Flash! World Championships: Super Seven as Michael Phelps Sets World Record in 400 I.M.

By John Lohn

MELBOURNE, Australia, April 1. ALL week, Michael Phelps has been extraordinary, packaging one of the finest performances the sport has seen. Tonight, he walked away from his last race in appropriate fashion: With a world record. Pulling away from American teammate Ryan Lochte in the breaststroke leg, Phelps powered through the freestyle leg and blew away his former global standard.

Phelps touched the wall in an eye-popping 4:06.22, more than two seconds under the 4:08.26 he used to win gold at the 2004 Olympic Games in Athens. Phelps actually trailed Lochte by .03 after the backstroke, but opened up a one-plus second lead in the breaststroke and continued to pour it on down the stretch. The win complemented his earlier individual triumphs in the 200 freestyle, 100 and 200 butterfly events and the 200 I.M. He's broken five world records. He was also a member of the triumphant 400 and 800 free relays.

"I wanted to have a strong breaststroke," Phelps said. "That's probably my most improved leg in the last six months to a year. (Underwater power) is definitely something that is a strength and I wanted to nail that last wall and give it all I got. It was my last race, so I wanted to finish strong."

Phelps was supposed to have a chance at eight gold medals, but a disqualification by the United States in the morning preliminaries of the 400 medley denied that opportunity.

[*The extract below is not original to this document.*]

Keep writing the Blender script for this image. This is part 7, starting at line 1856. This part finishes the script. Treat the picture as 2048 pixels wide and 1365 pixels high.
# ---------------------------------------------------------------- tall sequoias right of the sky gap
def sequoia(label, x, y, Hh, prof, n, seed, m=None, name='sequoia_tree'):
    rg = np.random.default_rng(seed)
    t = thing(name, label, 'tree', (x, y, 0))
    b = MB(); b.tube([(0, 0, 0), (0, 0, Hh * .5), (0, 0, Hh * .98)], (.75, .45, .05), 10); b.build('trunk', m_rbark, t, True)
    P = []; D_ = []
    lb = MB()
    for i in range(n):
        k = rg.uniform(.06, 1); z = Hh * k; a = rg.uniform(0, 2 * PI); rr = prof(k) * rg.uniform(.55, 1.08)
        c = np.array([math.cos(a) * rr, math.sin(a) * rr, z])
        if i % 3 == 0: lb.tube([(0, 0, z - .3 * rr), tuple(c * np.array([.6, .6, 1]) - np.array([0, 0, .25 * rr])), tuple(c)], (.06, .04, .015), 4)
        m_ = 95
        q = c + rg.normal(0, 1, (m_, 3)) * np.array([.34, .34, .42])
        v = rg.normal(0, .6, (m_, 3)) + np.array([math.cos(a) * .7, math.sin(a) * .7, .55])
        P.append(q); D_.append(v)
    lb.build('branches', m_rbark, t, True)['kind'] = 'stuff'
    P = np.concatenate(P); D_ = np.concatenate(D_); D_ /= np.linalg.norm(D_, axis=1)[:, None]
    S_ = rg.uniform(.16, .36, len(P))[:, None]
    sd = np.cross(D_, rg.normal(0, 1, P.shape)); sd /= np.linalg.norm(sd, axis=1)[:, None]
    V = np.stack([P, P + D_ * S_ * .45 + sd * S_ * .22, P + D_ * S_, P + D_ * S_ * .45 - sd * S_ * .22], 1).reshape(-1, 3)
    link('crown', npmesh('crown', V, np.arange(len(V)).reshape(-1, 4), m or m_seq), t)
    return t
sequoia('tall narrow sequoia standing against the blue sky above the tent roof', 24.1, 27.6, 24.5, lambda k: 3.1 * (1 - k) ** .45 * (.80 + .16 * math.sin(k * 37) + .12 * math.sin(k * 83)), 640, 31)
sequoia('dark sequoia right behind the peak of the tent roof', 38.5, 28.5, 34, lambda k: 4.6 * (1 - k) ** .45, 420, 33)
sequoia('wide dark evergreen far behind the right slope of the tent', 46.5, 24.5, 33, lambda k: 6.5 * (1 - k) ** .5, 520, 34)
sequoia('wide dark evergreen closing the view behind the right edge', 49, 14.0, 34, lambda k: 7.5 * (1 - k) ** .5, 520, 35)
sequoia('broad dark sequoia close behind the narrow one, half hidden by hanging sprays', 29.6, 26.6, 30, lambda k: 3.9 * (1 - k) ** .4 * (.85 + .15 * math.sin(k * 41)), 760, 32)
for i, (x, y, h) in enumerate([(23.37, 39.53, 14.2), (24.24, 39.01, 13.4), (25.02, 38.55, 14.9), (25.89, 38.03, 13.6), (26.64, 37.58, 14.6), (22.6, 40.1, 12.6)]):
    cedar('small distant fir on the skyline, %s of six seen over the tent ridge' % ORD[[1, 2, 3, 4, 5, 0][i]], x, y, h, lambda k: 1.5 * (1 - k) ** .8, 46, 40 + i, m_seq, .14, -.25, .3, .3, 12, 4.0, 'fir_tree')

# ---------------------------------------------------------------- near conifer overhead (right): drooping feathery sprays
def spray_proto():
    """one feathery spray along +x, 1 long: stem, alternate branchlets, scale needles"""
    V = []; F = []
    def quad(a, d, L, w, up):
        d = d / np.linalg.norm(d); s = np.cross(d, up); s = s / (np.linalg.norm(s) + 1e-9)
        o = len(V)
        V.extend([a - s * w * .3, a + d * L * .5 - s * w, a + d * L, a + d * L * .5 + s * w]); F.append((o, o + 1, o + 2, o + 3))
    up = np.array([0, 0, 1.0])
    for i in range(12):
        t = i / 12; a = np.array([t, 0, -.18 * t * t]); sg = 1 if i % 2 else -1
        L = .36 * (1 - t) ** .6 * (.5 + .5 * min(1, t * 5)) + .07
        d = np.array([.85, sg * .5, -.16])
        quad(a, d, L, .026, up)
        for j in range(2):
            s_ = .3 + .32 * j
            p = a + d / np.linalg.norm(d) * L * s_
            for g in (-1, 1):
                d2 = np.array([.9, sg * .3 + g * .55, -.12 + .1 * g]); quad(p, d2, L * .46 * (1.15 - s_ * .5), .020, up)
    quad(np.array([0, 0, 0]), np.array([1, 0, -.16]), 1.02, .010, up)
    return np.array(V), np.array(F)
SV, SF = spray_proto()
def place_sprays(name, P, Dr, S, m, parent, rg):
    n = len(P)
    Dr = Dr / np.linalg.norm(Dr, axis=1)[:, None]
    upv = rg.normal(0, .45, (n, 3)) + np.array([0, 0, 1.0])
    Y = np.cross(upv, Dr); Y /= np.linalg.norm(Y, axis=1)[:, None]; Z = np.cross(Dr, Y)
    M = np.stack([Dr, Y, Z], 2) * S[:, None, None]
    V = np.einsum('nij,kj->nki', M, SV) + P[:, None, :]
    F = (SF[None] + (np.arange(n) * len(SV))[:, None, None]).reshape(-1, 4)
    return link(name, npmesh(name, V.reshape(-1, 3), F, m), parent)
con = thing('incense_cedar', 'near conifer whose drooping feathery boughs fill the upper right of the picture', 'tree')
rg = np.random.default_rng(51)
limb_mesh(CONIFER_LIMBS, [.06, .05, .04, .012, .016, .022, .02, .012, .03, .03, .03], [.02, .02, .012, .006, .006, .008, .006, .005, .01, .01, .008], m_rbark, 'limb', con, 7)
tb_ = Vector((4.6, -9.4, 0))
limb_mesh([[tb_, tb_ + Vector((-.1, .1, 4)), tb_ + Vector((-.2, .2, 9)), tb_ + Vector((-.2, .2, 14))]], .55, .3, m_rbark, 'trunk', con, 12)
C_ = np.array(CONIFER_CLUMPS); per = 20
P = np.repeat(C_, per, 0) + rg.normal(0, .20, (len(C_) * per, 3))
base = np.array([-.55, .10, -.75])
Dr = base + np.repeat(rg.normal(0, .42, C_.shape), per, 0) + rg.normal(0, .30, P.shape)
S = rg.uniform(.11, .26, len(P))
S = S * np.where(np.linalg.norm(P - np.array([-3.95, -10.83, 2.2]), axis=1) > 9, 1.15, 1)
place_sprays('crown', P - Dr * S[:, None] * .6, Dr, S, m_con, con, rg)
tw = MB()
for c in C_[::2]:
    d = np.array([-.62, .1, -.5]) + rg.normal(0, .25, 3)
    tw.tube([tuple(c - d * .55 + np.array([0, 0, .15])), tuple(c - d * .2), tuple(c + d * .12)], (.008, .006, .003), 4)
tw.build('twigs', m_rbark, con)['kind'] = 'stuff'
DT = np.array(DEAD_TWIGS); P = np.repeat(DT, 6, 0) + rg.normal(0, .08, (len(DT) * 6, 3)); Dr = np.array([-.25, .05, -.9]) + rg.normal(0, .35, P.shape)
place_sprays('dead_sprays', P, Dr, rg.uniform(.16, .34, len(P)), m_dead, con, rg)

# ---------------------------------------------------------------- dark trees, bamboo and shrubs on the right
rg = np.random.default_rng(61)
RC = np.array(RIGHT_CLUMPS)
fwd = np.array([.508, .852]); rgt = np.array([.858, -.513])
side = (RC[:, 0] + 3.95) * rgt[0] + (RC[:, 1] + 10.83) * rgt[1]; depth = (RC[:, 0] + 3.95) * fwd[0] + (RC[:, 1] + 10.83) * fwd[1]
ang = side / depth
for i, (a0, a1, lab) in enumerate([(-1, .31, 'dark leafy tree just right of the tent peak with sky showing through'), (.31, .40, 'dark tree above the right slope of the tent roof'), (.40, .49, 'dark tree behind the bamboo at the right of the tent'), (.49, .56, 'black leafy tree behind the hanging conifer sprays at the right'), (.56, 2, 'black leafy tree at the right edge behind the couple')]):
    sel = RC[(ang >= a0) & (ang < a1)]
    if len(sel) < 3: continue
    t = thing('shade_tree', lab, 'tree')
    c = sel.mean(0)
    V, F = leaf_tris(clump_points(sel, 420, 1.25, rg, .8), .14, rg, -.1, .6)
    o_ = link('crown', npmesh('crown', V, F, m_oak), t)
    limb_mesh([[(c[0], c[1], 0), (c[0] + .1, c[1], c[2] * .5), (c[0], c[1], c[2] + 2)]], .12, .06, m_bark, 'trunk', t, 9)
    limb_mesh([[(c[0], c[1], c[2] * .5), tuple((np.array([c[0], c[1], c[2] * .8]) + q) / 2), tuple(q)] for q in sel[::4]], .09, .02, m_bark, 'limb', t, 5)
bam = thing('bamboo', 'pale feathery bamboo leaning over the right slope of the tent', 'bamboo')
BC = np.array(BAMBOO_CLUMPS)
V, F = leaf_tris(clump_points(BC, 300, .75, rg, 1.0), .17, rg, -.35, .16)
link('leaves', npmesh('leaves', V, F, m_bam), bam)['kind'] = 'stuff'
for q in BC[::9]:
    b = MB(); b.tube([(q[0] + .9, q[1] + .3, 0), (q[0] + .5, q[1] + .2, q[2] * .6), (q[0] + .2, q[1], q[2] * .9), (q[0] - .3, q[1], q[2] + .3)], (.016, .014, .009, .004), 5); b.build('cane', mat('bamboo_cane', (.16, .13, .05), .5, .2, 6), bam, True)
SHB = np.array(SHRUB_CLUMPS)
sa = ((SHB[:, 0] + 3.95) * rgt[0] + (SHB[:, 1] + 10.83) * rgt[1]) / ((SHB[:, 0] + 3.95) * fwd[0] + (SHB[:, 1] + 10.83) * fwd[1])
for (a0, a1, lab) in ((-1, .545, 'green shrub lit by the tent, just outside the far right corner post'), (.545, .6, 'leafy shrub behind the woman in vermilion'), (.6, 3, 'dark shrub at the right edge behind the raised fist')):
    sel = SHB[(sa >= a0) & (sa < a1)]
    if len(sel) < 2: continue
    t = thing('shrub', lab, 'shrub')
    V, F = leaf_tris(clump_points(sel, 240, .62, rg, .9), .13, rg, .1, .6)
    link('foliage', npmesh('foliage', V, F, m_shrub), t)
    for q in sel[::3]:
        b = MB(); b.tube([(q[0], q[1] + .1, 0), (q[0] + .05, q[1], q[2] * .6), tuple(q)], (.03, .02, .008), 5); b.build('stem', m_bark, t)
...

The DQ prevented Phelps from becoming the first man to win eight medals in a World Champs and the first to win eight gold medals in a major international competition. But, Phelps showed a ton of team pride in his support of Ian Crocker, the man whose early takeoff led to the disqualification.

"When Team USA comes into a meet, we come as a team and we exit as a team," he said. "There are things that don't always happen the way you want, but better now than next year (at the Olympics). We're disappointed, but we'll build off it."

Lochte earned the silver medal, his third of the competition, by touching in a career-best mark of 4:09.74, quick enough to defeat Italy's Luca Marin, the bronze medalist in 4:09.88. Tunisia's Ous Mellouli, the bronze medalist at the last two World Champs, was fourth in 4:11.68 and defending champ Laszlo Cseh (Hungary) was fifth in 4:14.76.